Regardless of whether you add these features at the time of purchase or after installation, expect each feature to impact the cost by 10- to 20-percent.

High-end and low-end price points of 4 popular window styles

From Pacific to Atlantic, from the Pine forests of Maine to the Mojave desert, 21st century window replacements are built with technology that can withstand any climate--and insulate your home better than ever.

  1. Double-hung windows: The most-common style in today's replacement market is the double-hung window, which allows you to open both sashes to control ventilation. Among double-hung window frames, vinyl is popular for cash-conscious homeowners, who want a durable solution and simple maintenance. Wood is more expensive and requires frequent painting.
    • Low end: Milgard Tuscany double-hung, vinyl, 2 feet by 3 feet: $208?
    • High end: Anderson 200 Series Tilt-Wash Double-Hung Windows, wood, 2 feet by 4 feet: $278
  2. Casement windows: Popular for ease-of-maintenance and admitting cooling breezes. You can add e-coatings and gas fills for greater energy-efficiency.

    • Low end: Simonton SNC400 single casement, vinyl, fusion-weld frame, 2 feet by 3 feet: $173
    • High end: Anderson 400 Series double casement windows, High-Performance™ Low-E4® glass, wood with protective vinyl cladding, 2 feet by 4 feet: $391
  3. Sliding or gliding windows: Sliding windows are a popular choices for homeowners who want to open a window, one sash over the other, to provide air or increase warm light into an interior space, especially kitchens. Like other styles, you can choose from vinyl or wood frame materials and energy-saving options.

    • Low end: Vinyl 2-Lite Sliding Window by House of Windows, double operating sashes, vinyl, 2 feet by 3 feet: $231?
    • High end: Anderson 400 Series gliding windows, High-Performance™ Low-E4® glass, low-maintenance exteriors, wood, 4 feet by 3 feet: $927
  4. Picture and transom windows: Adding elegance and views to any room in the home, picture and transom windows are a popular way to open your home and brighten up even the darkest interiors.

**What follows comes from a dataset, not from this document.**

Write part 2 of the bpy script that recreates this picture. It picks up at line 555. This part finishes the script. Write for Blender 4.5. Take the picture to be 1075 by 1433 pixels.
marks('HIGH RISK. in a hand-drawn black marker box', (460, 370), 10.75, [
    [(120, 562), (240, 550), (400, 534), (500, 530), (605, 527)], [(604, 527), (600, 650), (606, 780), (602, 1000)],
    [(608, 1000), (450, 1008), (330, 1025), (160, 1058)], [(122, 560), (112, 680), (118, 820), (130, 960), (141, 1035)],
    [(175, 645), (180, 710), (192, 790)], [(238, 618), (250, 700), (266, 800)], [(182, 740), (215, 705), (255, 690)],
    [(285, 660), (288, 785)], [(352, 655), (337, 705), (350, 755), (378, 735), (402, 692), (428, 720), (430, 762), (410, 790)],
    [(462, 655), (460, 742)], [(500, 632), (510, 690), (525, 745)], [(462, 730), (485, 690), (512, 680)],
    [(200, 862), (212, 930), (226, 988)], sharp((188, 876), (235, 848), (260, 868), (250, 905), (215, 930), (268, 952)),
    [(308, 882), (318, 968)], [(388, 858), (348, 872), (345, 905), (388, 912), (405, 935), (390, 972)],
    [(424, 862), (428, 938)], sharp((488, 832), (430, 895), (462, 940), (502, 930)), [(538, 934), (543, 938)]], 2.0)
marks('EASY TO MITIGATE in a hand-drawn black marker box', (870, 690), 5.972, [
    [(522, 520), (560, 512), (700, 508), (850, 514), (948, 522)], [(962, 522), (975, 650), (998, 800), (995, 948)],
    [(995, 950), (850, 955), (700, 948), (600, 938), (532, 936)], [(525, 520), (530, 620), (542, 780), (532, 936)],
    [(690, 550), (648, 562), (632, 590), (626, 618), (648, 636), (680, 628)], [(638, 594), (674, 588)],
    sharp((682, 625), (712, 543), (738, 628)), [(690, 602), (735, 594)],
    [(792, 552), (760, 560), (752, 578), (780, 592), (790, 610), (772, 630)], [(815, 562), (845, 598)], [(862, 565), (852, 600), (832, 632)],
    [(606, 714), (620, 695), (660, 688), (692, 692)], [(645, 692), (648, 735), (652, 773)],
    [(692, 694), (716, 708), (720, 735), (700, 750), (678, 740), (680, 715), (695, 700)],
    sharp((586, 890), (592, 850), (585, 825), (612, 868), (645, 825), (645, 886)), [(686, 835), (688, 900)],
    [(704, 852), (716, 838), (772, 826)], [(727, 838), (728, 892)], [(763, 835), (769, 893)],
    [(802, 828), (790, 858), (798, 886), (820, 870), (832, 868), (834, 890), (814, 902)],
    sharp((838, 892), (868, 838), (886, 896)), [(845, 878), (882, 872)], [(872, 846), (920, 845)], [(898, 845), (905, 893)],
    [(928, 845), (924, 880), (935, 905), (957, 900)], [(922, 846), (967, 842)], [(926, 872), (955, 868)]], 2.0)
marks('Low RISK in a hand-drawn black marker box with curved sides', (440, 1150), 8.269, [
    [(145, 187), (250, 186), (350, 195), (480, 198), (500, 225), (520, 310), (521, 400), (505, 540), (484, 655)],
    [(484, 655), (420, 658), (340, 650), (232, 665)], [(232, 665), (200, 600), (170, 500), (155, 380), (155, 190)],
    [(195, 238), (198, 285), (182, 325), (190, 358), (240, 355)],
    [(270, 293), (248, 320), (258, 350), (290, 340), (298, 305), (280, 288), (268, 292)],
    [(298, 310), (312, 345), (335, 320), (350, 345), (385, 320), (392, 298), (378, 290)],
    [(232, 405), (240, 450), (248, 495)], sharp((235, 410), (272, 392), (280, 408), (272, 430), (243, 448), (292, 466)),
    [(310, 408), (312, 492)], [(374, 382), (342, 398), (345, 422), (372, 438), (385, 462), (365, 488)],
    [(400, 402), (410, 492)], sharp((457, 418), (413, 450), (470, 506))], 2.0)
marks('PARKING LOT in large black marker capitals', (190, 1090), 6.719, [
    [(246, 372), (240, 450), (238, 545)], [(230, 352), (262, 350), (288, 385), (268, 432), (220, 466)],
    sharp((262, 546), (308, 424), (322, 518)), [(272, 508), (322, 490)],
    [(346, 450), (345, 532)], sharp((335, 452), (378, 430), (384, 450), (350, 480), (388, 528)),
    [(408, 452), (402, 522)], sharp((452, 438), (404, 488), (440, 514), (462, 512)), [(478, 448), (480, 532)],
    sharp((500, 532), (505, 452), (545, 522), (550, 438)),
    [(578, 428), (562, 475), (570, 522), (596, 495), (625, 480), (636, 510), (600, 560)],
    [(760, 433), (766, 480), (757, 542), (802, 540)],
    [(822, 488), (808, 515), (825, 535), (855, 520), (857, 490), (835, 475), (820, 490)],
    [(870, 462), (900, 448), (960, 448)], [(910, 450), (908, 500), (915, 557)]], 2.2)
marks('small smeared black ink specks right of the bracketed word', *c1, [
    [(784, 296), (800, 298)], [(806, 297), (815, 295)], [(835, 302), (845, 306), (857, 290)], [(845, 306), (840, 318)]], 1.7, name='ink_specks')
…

    • Low end: Simonton S050, double pane, fusion-weld frame, vinyl: $155
    • High end: Anderson 400 Series picture windows, High-Performance™ Low-E4® glass, natural wood interior: $465

Say "Yes" to new windows and say it with style. With the wide range of materials on the market today, you'll find materials and feature in every window style to fit nearly any budget.